When They Insist on Doing Their Own Thing…

I’m talking characters, of course.

I’ve started picking up the writing a little more now that I can focus (and sit longer!). The first chapter of ShadowWeaver is done…horribly rough, but done. And honestly, what is the deal? The chapter started out a little serious and then shot straight down road to smutsville – I pulled Abby and Ion back out of it, and by the end they were in bed with each other anyway. *eyeroll* Seriously. Well, hopefully they’ve gotten it out of their systems now and I can focus on something resembling a plot. Damn panster.

I’m still feeling a tad plotless, but I’ve started Chapter 2 anyway.  Have to see where it leads me. When I wrote Shadow of the Incubus, I skipped around a lot – wrote scenes as I felt like, or used workshop exercises to stimulate the imagination and see what showed up. (Which works out pretty well for me, most of those exercises found their way into the final draft in one form or another).

On the other hand, I’d like to just start at the beginning and end at the end this time…but maybe it’s better not to fix what’s not broken.

I’m also trying to pick apart an older work, a task that has become way more difficult than I ever imagined. It depresses me terribly, for reasons I’m not going to get into right now. I suppose I could just let it go, but the story, in whatever form it’s currently taking, demands to be written. I can’t *NOT* write it. Inwardly, I’m two parts heartbroken and one part elated, but it’s such a tentative thing. The new piece bears very little resemblance to what it was before. In fact, I’m not even sure it’s remotely the same story. Which might not be a bad thing, but only time is going to tell.

It’s not a romance anymore – if, indeed, it ever was.
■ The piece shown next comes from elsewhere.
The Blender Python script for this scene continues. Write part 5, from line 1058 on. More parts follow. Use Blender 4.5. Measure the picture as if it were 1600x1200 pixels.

It has romantic elements in it, and a romance is part of the story…but it’s more of a straight fantasy than anything else, now. (Thinking it’s going to be something of a bastard love-child of a novel – like if
Jacqueline Carey and Sarah Monette and Anne Bishop decided to write something together…) As I’m discovering, though – genre can be so terribly fluid, so I’m not going to hold myself to anything other than getting it written.

It can be an extremely painful process, writing.